--- Direction ---
The data below is to be returned in full and exactly.

--- Dataset excerpt ---
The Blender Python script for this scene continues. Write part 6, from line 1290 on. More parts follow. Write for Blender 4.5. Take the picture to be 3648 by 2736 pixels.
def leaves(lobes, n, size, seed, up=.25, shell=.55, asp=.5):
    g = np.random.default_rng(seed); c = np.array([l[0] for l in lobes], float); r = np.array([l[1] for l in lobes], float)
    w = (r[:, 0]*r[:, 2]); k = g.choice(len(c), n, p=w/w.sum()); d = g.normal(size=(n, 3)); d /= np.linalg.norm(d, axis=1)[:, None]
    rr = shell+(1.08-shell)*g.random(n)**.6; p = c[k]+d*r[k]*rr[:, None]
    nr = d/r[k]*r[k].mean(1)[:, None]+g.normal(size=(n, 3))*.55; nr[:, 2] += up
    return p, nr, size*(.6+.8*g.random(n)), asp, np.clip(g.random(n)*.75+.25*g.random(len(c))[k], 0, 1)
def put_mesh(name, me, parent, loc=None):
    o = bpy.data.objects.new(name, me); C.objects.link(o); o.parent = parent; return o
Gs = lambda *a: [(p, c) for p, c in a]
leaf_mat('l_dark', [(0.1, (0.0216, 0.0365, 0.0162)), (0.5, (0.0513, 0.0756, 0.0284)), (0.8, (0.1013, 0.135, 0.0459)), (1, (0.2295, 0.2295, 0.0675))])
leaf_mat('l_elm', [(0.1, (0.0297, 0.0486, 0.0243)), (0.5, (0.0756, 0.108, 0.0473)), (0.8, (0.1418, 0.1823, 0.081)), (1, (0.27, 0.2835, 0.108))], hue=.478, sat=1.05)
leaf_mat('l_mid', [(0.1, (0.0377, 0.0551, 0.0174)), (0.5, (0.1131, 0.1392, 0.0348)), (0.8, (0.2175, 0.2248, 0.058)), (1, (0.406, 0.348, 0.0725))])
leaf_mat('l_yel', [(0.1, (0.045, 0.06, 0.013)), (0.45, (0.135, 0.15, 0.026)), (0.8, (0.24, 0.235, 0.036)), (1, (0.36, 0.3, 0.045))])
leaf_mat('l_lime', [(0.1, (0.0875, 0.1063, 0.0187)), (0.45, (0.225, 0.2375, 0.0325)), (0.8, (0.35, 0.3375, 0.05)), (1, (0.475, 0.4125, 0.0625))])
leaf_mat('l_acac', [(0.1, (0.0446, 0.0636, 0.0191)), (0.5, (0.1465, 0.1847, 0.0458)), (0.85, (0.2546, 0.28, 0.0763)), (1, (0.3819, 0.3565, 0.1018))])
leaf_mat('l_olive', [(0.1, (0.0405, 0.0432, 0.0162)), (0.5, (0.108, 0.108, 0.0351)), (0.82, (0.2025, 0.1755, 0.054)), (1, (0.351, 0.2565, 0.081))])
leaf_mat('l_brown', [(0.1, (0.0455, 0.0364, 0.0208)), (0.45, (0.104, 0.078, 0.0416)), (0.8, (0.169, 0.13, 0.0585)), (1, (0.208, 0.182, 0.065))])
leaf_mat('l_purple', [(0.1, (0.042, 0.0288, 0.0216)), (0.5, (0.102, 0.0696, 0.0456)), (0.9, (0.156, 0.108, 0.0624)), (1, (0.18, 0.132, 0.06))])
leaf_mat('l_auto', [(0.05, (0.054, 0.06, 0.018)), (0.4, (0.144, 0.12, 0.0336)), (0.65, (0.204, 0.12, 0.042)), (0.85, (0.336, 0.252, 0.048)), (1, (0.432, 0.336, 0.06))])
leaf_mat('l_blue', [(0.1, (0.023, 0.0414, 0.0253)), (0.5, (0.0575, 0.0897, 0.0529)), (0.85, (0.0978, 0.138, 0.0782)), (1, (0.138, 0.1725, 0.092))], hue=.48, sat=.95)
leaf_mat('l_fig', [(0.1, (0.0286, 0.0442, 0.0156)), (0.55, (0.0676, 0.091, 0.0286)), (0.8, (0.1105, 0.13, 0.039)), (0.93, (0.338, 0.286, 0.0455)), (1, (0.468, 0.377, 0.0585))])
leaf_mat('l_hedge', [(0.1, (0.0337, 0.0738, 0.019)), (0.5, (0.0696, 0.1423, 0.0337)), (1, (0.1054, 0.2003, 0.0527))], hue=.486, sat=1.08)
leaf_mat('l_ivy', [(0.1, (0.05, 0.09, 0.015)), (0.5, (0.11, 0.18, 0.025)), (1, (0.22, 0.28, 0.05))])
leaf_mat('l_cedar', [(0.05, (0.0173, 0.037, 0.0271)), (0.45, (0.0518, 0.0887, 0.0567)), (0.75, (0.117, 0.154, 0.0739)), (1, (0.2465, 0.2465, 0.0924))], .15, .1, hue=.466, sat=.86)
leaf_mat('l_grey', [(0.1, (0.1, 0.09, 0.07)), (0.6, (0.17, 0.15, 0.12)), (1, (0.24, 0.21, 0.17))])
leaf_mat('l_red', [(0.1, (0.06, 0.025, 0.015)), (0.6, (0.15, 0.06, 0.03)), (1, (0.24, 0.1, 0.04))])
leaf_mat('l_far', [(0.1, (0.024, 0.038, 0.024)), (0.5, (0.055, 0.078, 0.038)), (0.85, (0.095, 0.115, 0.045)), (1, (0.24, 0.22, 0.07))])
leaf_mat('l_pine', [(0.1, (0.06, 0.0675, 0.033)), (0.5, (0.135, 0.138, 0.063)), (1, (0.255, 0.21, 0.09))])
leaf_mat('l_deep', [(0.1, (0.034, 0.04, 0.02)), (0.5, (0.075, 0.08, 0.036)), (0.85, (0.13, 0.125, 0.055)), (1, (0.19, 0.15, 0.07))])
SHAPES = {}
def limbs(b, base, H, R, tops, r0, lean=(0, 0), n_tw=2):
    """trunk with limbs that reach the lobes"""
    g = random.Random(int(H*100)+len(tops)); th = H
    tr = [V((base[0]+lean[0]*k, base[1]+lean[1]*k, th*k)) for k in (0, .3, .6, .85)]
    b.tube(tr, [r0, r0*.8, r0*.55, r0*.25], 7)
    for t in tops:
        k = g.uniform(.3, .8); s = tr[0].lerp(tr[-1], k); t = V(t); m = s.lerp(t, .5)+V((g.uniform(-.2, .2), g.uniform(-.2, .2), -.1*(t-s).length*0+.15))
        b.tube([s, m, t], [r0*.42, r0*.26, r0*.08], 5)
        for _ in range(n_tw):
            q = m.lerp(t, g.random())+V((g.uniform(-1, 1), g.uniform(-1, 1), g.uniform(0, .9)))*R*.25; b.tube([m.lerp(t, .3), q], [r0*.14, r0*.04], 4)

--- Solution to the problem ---
The Blender Python script for this scene continues. Write part 6, from line 1290 on. More parts follow. Write for Blender 4.5. Take the picture to be 3648 by 2736 pixels.
def leaves(lobes, n, size, seed, up=.25, shell=.55, asp=.5):
    g = np.random.default_rng(seed); c = np.array([l[0] for l in lobes], float); r = np.array([l[1] for l in lobes], float)
    w = (r[:, 0]*r[:, 2]); k = g.choice(len(c), n, p=w/w.sum()); d = g.normal(size=(n, 3)); d /= np.linalg.norm(d, axis=1)[:, None]
    rr = shell+(1.08-shell)*g.random(n)**.6; p = c[k]+d*r[k]*rr[:, None]
    nr = d/r[k]*r[k].mean(1)[:, None]+g.normal(size=(n, 3))*.55; nr[:, 2] += up
    return p, nr, size*(.6+.8*g.random(n)), asp, np.clip(g.random(n)*.75+.25*g.random(len(c))[k], 0, 1)
def put_mesh(name, me, parent, loc=None):
    o = bpy.data.objects.new(name, me); C.objects.link(o); o.parent = parent; return o
Gs = lambda *a: [(p, c) for p, c in a]
leaf_mat('l_dark', [(0.1, (0.0216, 0.0365, 0.0162)), (0.5, (0.0513, 0.0756, 0.0284)), (0.8, (0.1013, 0.135, 0.0459)), (1, (0.2295, 0.2295, 0.0675))])
leaf_mat('l_elm', [(0.1, (0.0297, 0.0486, 0.0243)), (0.5, (0.0756, 0.108, 0.0473)), (0.8, (0.1418, 0.1823, 0.081)), (1, (0.27, 0.2835, 0.108))], hue=.478, sat=1.05)
leaf_mat('l_mid', [(0.1, (0.0377, 0.0551, 0.0174)), (0.5, (0.1131, 0.1392, 0.0348)), (0.8, (0.2175, 0.2248, 0.058)), (1, (0.406, 0.348, 0.0725))])
leaf_mat('l_yel', [(0.1, (0.045, 0.06, 0.013)), (0.45, (0.135, 0.15, 0.026)), (0.8, (0.24, 0.235, 0.036)), (1, (0.36, 0.3, 0.045))])
leaf_mat('l_lime', [(0.1, (0.0875, 0.1063, 0.0187)), (0.45, (0.225, 0.2375, 0.0325)), (0.8, (0.35, 0.3375, 0.05)), (1, (0.475, 0.4125, 0.0625))])
leaf_mat('l_acac', [(0.1, (0.0446, 0.0636, 0.0191)), (0.5, (0.1465, 0.1847, 0.0458)), (0.85, (0.2546, 0.28, 0.0763)), (1, (0.3819, 0.3565, 0.1018))])
leaf_mat('l_olive', [(0.1, (0.0405, 0.0432, 0.0162)), (0.5, (0.108, 0.108, 0.0351)), (0.82, (0.2025, 0.1755, 0.054)), (1, (0.351, 0.2565, 0.081))])
leaf_mat('l_brown', [(0.1, (0.0455, 0.0364, 0.0208)), (0.45, (0.104, 0.078, 0.0416)), (0.8, (0.169, 0.13, 0.0585)), (1, (0.208, 0.182, 0.065))])
leaf_mat('l_purple', [(0.1, (0.042, 0.0288, 0.0216)), (0.5, (0.102, 0.0696, 0.0456)), (0.9, (0.156, 0.108, 0.0624)), (1, (0.18, 0.132, 0.06))])
leaf_mat('l_auto', [(0.05, (0.054, 0.06, 0.018)), (0.4, (0.144, 0.12, 0.0336)), (0.65, (0.204, 0.12, 0.042)), (0.85, (0.336, 0.252, 0.048)), (1, (0.432, 0.336, 0.06))])
leaf_mat('l_blue', [(0.1, (0.023, 0.0414, 0.0253)), (0.5, (0.0575, 0.0897, 0.0529)), (0.85, (0.0978, 0.138, 0.0782)), (1, (0.138, 0.1725, 0.092))], hue=.48, sat=.95)
leaf_mat('l_fig', [(0.1, (0.0286, 0.0442, 0.0156)), (0.55, (0.0676, 0.091, 0.0286)), (0.8, (0.1105, 0.13, 0.039)), (0.93, (0.338, 0.286, 0.0455)), (1, (0.468, 0.377, 0.0585))])
leaf_mat('l_hedge', [(0.1, (0.0337, 0.0738, 0.019)), (0.5, (0.0696, 0.1423, 0.0337)), (1, (0.1054, 0.2003, 0.0527))], hue=.486, sat=1.08)
leaf_mat('l_ivy', [(0.1, (0.05, 0.09, 0.015)), (0.5, (0.11, 0.18, 0.025)), (1, (0.22, 0.28, 0.05))])
leaf_mat('l_cedar', [(0.05, (0.0173, 0.037, 0.0271)), (0.45, (0.0518, 0.0887, 0.0567)), (0.75, (0.117, 0.154, 0.0739)), (1, (0.2465, 0.2465, 0.0924))], .15, .1, hue=.466, sat=.86)
leaf_mat('l_grey', [(0.1, (0.1, 0.09, 0.07)), (0.6, (0.17, 0.15, 0.12)), (1, (0.24, 0.21, 0.17))])
leaf_mat('l_red', [(0.1, (0.06, 0.025, 0.015)), (0.6, (0.15, 0.06, 0.03)), (1, (0.24, 0.1, 0.04))])
leaf_mat('l_far', [(0.1, (0.024, 0.038, 0.024)), (0.5, (0.055, 0.078, 0.038)), (0.85, (0.095, 0.115, 0.045)), (1, (0.24, 0.22, 0.07))])
leaf_mat('l_pine', [(0.1, (0.06, 0.0675, 0.033)), (0.5, (0.135, 0.138, 0.063)), (1, (0.255, 0.21, 0.09))])
leaf_mat('l_deep', [(0.1, (0.034, 0.04, 0.02)), (0.5, (0.075, 0.08, 0.036)), (0.85, (0.13, 0.125, 0.055)), (1, (0.19, 0.15, 0.07))])
SHAPES = {}
def limbs(b, base, H, R, tops, r0, lean=(0, 0), n_tw=2):
    """trunk with limbs that reach the lobes"""
    g = random.Random(int(H*100)+len(tops)); th = H
    tr = [V((base[0]+lean[0]*k, base[1]+lean[1]*k, th*k)) for k in (0, .3, .6, .85)]
    b.tube(tr, [r0, r0*.8, r0*.55, r0*.25], 7)
    for t in tops:
        k = g.uniform(.3, .8); s = tr[0].lerp(tr[-1], k); t = V(t); m = s.lerp(t, .5)+V((g.uniform(-.2, .2), g.uniform(-.2, .2), -.1*(t-s).length*0+.15))
        b.tube([s, m, t], [r0*.42, r0*.26, r0*.08], 5)
        for _ in range(n_tw):
            q = m.lerp(t, g.random())+V((g.uniform(-1, 1), g.uniform(-1, 1), g.uniform(0, .9)))*R*.25; b.tube([m.lerp(t, .3), q], [r0*.14, r0*.04], 4)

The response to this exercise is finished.